Entre os primeiros planos estavam aqueles que incluíam que um metrô acima do solo seria levantado por elevadores e, então, autorizado a viajar até a estação seguinte sobre o próprio peso, ou trens que seguiriam linhas sinuosas em postes elevados no meio do Sena. A ideia de um metrô aéreo, em que pilares elevados levariam inevitavelmente às ruínas a igreja de Notre-Dame e o Louvre, foi fortemente combatida pelo escritor Victor Hugo, autor de "Notre-Dame de Paris", e pela Société des Amis des Monuments Parisiens. Eles estavam certos: a igreja hoje é motivo de tanta gente viajar para a cidade tantos anos depois.

O sistema atual, quase todo debaixo da terra, foi inaugurado no dia 19 de julho de 1900, em tempo para a Exposição Universal daquele ano. Ele foi construído por 3,5 mil trabalhadores que congelavam o solo para drenar o caminho pelo Sena, afundando túneis pré-fabricados sobre as pedras pavimentadas e transformando os bulevares em várias feridas abertas.

O metrô foi rapidamente adotado pelos parisienses, se tornando uma alternativa de transporte adorada e uma insultada — e hoje em dia inescapável — característica da consciência coletiva francesa. O pintor Salvador Dalí afirmava que todo homem que andava de metrô depois dos 40 anos era um fracassado. Depois das manifestações de estudantes de 1968, em que os cartazes diziam "Metro-boulot-dodo" ("Metrô, trabalhar, dormir"), o metrô se tornou um exemplo da frustração de uma rotina dura na existência urbana. Gradualmente, no entanto, o sistema parisiense foi se tornando em uma obscura identidade, autenticidade, cotidiano da cidade, ainda que profundamente intrigante: é um caminho paralelo às geometrias glamourosas dos bulevares.
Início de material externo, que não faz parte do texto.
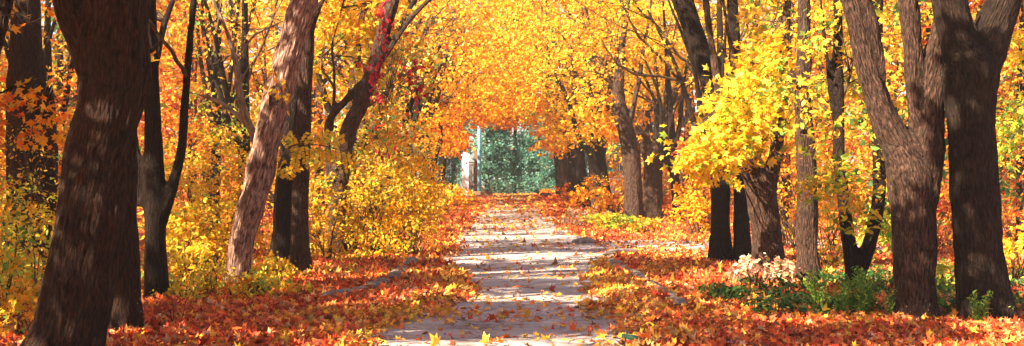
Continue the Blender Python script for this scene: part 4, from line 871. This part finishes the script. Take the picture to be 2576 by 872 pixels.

O escritor tcheco Franz Kafka sentiu isso, notando em um artigo de jornal que "o metrô fornece a melhor oportunidade para o estrangeiro imaginar que ele entendeu, rápido e corretamente, a essência de Paris". Algumas coisas são muito próprias do sistema, de fato, como os mendigos, que se embebedam com vinhos baratos e dormem nos bancos das estações no inverno para escapar do frio, além de oferecerem pequenas peças musicais aos passageiros, ou a responsabilidade que os passageiros têm de abrir as portas dos trens a cada parada — ao contrário dos metrôs brasileiros, as portas só abrem quando se aperta um botão ou, nas composições mais antigas, quando se puxa uma manivela.

Em 1903, um incêndio em um trem na estação Couronnes matou 84 pessoas, à medida que os passageiros que permaneciam na plataforma esperando pelo dinheiro de volta por conta do atraso, eram asfixiadas pela fumaça — na época, o sistema foi apelidado de "Necropolitan", em referência à palavra "Metropolitan". A mesma estação sofreu com a queda de um zepelim em 1916, que causou o colapso do túnel segundos depois da passagem de um trem.

Há mais histórias, como quando, em 1910, a maré do Sena subiu — a marca da água pode ser vista em linhas demarcadas com o número "1910" em alguns prédios do Quartier Latin — empregados foram forçados a remar entre estações inundadas com jangadas, ou como a da ocupação nazista, na Segunda Guerra Mundial, quando os judeus eram obrigados a vestir estrelas amarelas e andar nos últimos vagões, batizados de "sinagogas", e que se tornaram lugares de encontro e de resistência temidos até mesmo pelos soldados alemães.

O metrô de Paris é também um ossário de tecnologia esquecida: ele foi parcialmente concebido, antes de tudo, por um mesmo engenheiro: Jean-Baptiste Berlier, que inventou a rede pneumática, um sistema de transporte que movimentava espécies de contêineres com pontas de borracha, manejados por ar comprimido, por meio de tubos instalados nas ruas. A descoberta foi usada também para operar o funicular de Montmartre, que hoje dá acesso à igreja de Sacre-Coeur.

"Se eu pudesse fazer um tour alternativo pelo metrô de Paris, incluiria não apenas todas as histórias esquecidas, mas também os estímulos sensoriais que os urbanistas dos metrôs modernos nunca vão conseguir prover", diz Taís.

“Os cheiros são um exemplo: há um ar de queijo forte no túnel do RER entre Châtelet e Gare du Nord. Os sons são outra coisa: os coros de grilos que antecedem a chegada do trem, os pedidos de desculpas dos passageiros nas estações mais lotadas, como a Gare de Lyon, ou as propagandas antigas que aparecem em estações desativadas, como a antiga Croix-Rouge, na linha 10, e a St-Martin, na linha 8, fechadas na época da guerra e jamais reabertas", finaliza.